The lack of production on offense seemed to get in the way of Zunino’s usually stellar defense as of late, and that’s when the Mariners decided to let Carlos Ruiz and Tuffy Gosewisch take over the everyday duties at catcher in the big leagues.

“To a certain degree it was starting to affect the defense, and that’s Mike’s calling card, is to catch and throw – and the power,” Dipoto said. “And when you’re starting to get less and less of the first two because the offense is becoming more of a concern, you need to throw the player a life preserver.”

The good news for the Mariners is that Zunino isn’t dealing with the same issues that prompted them to put him in the minors for the first half of the 2016 season, as he has shown improved discipline at the plate over the last year.

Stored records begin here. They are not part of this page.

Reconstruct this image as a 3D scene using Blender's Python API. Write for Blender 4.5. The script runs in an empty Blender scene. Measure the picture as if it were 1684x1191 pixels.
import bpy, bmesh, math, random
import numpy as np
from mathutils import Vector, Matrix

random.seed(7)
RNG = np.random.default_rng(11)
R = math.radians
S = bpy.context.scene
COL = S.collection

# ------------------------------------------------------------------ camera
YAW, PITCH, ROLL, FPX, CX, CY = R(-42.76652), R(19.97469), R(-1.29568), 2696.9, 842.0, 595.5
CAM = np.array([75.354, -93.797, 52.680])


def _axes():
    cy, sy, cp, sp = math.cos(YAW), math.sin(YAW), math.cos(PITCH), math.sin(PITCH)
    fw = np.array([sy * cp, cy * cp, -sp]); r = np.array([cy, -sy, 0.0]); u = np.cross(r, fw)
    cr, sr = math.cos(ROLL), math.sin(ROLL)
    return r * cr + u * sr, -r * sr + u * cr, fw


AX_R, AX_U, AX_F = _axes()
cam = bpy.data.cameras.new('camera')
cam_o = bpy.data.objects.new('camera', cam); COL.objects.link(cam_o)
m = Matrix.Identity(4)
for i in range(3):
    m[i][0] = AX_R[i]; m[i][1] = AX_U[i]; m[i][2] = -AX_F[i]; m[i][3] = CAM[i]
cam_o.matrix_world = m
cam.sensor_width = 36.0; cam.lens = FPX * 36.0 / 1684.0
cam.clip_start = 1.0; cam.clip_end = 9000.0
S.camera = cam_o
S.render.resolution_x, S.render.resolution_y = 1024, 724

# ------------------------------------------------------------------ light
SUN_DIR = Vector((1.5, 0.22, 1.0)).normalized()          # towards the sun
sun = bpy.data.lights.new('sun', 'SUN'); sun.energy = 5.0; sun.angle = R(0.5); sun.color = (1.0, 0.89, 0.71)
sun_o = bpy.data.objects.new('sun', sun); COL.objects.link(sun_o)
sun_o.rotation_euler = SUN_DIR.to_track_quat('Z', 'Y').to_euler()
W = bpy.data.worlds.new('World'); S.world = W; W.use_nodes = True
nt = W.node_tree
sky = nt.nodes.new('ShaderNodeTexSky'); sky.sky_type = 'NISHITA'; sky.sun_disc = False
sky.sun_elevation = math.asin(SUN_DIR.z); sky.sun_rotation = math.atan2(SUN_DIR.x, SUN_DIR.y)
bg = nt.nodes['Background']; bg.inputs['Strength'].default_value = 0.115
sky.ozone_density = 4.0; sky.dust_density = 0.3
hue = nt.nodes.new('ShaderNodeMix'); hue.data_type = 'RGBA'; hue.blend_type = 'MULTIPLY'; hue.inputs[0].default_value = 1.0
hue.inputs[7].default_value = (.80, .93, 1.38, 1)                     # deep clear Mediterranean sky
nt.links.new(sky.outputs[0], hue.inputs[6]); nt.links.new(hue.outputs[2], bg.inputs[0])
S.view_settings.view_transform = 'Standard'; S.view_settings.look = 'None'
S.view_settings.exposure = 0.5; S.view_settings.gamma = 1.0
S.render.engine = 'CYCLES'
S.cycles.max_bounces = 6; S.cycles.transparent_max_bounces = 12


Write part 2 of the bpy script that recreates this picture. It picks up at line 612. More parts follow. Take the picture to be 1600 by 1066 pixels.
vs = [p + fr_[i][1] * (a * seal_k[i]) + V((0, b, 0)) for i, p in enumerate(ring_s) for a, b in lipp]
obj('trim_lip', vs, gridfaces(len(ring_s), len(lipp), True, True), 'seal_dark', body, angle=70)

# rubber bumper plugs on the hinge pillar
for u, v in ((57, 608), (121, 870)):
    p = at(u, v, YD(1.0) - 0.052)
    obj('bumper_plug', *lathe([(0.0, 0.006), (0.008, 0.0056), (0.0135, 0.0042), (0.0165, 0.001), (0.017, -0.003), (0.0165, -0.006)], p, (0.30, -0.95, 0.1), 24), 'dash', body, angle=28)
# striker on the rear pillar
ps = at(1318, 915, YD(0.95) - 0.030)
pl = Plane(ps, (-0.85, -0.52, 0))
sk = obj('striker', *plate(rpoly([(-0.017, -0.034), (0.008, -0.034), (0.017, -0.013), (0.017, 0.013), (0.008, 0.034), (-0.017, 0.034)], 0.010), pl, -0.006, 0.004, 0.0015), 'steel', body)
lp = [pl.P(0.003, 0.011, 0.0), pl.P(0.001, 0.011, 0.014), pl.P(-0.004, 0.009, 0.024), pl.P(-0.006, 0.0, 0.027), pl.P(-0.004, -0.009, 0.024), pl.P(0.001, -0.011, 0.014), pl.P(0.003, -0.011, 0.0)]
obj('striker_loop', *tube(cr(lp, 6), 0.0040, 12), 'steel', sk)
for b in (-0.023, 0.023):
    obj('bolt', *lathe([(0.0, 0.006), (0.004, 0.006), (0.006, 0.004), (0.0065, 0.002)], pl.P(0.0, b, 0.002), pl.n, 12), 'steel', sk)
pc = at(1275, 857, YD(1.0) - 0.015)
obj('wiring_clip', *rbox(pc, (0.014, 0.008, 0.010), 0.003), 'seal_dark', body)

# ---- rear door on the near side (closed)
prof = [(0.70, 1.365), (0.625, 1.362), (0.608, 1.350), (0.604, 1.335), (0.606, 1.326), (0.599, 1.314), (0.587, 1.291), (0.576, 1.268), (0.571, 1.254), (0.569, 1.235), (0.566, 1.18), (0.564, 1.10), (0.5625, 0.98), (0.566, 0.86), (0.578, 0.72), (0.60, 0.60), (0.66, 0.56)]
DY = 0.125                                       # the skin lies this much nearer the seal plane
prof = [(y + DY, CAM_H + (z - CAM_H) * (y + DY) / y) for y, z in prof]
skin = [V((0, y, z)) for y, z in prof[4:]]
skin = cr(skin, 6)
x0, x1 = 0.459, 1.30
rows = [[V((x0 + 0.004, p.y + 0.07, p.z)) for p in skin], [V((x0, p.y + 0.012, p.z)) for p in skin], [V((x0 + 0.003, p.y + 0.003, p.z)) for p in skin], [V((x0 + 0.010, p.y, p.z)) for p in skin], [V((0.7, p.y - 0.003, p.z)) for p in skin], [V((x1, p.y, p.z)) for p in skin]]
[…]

“This is very different than what we did last year,” Dipoto said. “Last year we sent him back in the attempt to rebuild an approach, and I think by and large that was generally successful and even this year he’s maintained his walk rate. But along the way he’s had a lot of difficulty making contact. He’s not really chasing pitches, he’s just having a difficult time making contact in the strike zone, and to me the only way you can get beyond that is to just go have success.”

And that’s what a trip back to Tacoma affords Zunino.

“We thought at this time Tacoma was a more likely place to find the success and gain your confidence, and hopefully when we bring him back like we did last summer he comes back and he’s ready to make an impact.”

The very initial results proved that to be the case. After going without a homer for over a month in the majors, he left the yard in his first game in Tacoma on Tuesday.

“He had a much better first game in Tacoma than he had April in Seattle, and that was the goal, to just let him go, take a breath, remember that he is a good player, because it turned into a fairly large-sized struggle over the previous five weeks,” Dipoto said. “As the O-fers mount and as the strikeouts pile up you tend to put more pressure on yourself, and Mike was certainly doing that.”